The lines to return are those from the one containing "The Blender Python" down to the one containing "MB().prism([(t0_.x, t0_.y, .502), (t1_.x, t1_.y, .502), (t1_.x", inclusive; return them exactly and nothing else.

- Data listing
○ ○ ○ ○ ○ ○ ○
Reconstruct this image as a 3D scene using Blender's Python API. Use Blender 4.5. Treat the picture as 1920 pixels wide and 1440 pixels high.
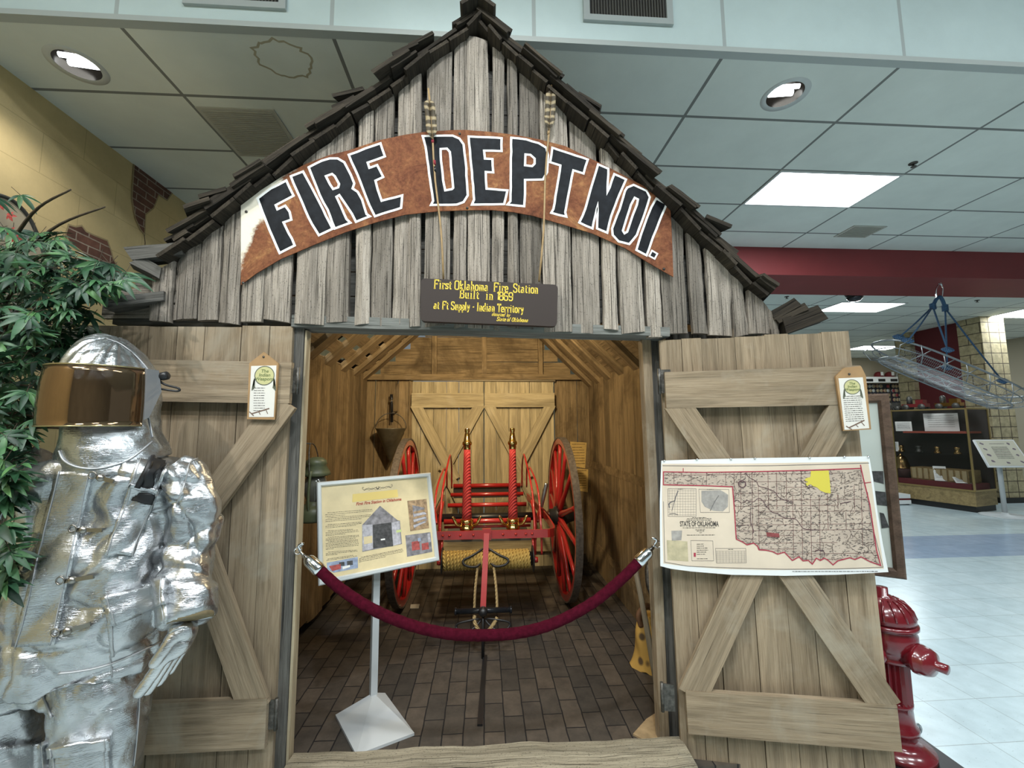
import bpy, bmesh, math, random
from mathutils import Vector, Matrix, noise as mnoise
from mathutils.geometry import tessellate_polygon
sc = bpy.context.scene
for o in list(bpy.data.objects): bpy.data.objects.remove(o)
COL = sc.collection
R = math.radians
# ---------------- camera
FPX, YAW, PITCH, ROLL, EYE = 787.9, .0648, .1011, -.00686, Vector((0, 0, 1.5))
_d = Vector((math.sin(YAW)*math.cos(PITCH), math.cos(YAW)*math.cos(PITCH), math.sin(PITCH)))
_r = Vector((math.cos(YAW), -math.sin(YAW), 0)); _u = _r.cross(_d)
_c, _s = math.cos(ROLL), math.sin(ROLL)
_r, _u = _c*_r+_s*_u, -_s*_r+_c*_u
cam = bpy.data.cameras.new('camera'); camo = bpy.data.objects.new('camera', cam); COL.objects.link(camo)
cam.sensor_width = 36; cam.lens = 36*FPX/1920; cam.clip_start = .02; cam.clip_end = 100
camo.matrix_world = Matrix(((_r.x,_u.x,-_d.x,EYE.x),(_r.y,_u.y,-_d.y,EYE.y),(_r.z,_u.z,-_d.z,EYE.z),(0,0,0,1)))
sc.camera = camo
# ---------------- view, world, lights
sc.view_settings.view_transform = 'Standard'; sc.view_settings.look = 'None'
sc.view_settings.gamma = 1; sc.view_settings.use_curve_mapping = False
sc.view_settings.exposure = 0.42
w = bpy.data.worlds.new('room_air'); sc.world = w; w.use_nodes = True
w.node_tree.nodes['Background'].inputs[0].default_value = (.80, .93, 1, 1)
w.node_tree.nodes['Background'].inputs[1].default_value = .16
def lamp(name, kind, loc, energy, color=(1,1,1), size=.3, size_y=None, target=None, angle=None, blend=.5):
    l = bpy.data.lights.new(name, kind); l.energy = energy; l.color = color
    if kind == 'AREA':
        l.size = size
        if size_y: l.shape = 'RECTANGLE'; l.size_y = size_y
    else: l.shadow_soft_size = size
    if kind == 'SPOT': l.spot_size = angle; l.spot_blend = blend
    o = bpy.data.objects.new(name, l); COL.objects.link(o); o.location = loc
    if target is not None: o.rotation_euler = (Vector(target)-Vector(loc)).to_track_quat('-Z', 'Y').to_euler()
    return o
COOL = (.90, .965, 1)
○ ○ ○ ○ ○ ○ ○
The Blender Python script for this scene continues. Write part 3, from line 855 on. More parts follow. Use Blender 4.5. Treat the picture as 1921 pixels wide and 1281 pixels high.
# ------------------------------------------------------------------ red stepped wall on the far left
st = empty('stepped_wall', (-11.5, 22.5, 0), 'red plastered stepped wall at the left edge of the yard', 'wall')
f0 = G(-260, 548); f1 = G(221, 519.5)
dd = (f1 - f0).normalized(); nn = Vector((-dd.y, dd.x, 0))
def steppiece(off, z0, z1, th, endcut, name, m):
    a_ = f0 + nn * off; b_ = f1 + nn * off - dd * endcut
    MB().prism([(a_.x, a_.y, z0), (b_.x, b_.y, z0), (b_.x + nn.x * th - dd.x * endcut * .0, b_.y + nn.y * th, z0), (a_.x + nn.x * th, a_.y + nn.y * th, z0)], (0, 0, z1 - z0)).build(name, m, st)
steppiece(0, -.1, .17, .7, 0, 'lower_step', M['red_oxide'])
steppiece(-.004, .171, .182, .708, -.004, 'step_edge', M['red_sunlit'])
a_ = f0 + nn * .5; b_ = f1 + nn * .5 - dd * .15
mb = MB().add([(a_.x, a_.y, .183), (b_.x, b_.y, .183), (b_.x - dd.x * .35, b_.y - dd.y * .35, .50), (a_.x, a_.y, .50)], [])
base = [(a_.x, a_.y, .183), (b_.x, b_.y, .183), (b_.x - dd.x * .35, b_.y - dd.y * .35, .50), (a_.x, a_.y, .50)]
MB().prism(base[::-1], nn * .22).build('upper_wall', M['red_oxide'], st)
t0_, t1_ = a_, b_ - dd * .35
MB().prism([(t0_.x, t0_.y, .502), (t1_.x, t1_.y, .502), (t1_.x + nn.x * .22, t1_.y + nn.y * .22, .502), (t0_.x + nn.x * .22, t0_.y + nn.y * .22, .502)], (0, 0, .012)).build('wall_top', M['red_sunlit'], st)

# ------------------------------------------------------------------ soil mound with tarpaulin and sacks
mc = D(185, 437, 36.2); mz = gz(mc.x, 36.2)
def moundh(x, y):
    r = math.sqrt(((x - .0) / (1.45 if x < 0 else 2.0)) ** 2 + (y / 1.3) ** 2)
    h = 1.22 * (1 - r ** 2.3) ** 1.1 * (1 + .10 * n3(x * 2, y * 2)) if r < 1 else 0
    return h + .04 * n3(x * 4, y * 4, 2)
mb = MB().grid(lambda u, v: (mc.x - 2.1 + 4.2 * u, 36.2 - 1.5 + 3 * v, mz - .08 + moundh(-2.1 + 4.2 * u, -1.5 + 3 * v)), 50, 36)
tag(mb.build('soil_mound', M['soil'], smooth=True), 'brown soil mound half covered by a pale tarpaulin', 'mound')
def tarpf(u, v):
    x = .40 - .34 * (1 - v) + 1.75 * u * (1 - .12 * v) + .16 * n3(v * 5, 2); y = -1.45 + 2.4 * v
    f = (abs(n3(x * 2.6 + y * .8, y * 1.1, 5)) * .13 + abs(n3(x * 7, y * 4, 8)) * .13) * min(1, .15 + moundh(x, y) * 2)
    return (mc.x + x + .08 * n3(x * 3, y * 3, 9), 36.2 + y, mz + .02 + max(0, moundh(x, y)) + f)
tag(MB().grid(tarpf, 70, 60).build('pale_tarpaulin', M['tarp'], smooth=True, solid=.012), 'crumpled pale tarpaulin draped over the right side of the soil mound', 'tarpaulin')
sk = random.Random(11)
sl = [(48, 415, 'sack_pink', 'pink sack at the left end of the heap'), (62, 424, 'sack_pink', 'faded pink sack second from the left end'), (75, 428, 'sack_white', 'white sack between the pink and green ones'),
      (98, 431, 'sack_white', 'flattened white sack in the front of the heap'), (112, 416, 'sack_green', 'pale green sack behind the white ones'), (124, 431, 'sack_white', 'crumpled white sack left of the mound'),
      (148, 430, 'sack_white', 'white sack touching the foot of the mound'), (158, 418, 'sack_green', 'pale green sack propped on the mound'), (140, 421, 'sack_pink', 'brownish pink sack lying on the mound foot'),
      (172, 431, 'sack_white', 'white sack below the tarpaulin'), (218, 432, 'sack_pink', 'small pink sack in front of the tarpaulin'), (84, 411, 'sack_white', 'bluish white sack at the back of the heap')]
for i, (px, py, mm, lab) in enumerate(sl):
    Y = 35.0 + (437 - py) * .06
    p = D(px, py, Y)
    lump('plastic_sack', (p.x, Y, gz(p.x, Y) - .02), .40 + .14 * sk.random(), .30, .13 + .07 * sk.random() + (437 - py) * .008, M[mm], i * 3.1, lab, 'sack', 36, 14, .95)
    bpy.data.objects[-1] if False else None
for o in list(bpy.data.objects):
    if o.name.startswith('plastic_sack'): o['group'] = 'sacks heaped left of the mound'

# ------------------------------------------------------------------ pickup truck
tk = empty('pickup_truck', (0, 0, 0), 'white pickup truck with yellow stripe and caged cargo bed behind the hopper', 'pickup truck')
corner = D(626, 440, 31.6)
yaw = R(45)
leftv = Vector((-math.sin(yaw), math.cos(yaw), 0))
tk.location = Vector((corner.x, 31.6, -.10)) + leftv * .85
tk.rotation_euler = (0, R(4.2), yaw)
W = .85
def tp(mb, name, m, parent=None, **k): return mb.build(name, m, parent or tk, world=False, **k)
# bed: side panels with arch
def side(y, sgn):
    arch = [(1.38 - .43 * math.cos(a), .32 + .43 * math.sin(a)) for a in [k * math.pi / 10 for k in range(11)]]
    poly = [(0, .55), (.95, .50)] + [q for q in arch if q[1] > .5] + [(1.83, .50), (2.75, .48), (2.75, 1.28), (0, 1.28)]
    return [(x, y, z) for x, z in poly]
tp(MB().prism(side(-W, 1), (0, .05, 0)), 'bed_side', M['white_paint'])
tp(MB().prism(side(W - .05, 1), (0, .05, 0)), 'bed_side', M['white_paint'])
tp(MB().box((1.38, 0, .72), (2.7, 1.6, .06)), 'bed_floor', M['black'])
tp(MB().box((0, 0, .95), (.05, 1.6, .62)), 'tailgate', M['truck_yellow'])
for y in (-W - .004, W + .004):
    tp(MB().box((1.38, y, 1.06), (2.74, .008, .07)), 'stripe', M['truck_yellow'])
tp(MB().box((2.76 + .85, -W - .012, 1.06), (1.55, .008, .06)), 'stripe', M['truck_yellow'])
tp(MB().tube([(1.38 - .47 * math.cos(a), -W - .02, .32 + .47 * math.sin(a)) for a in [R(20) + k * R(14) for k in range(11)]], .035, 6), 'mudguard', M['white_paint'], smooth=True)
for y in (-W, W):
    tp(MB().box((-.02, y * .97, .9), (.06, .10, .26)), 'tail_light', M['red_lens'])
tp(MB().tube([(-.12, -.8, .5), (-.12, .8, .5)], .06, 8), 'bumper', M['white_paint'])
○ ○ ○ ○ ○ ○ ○
- Correct response
The Blender Python script for this scene continues. Write part 3, from line 855 on. More parts follow. Use Blender 4.5. Treat the picture as 1921 pixels wide and 1281 pixels high.
# ------------------------------------------------------------------ red stepped wall on the far left
st = empty('stepped_wall', (-11.5, 22.5, 0), 'red plastered stepped wall at the left edge of the yard', 'wall')
f0 = G(-260, 548); f1 = G(221, 519.5)
dd = (f1 - f0).normalized(); nn = Vector((-dd.y, dd.x, 0))
def steppiece(off, z0, z1, th, endcut, name, m):
    a_ = f0 + nn * off; b_ = f1 + nn * off - dd * endcut
    MB().prism([(a_.x, a_.y, z0), (b_.x, b_.y, z0), (b_.x + nn.x * th - dd.x * endcut * .0, b_.y + nn.y * th, z0), (a_.x + nn.x * th, a_.y + nn.y * th, z0)], (0, 0, z1 - z0)).build(name, m, st)
steppiece(0, -.1, .17, .7, 0, 'lower_step', M['red_oxide'])
steppiece(-.004, .171, .182, .708, -.004, 'step_edge', M['red_sunlit'])
a_ = f0 + nn * .5; b_ = f1 + nn * .5 - dd * .15
mb = MB().add([(a_.x, a_.y, .183), (b_.x, b_.y, .183), (b_.x - dd.x * .35, b_.y - dd.y * .35, .50), (a_.x, a_.y, .50)], [])
base = [(a_.x, a_.y, .183), (b_.x, b_.y, .183), (b_.x - dd.x * .35, b_.y - dd.y * .35, .50), (a_.x, a_.y, .50)]
MB().prism(base[::-1], nn * .22).build('upper_wall', M['red_oxide'], st)
t0_, t1_ = a_, b_ - dd * .35
MB().prism([(t0_.x, t0_.y, .502), (t1_.x, t1_.y, .502), (t1_.x + nn.x * .22, t1_.y + nn.y * .22, .502), (t0_.x + nn.x * .22, t0_.y + nn.y * .22, .502)], (0, 0, .012)).build('wall_top', M['red_sunlit'], st)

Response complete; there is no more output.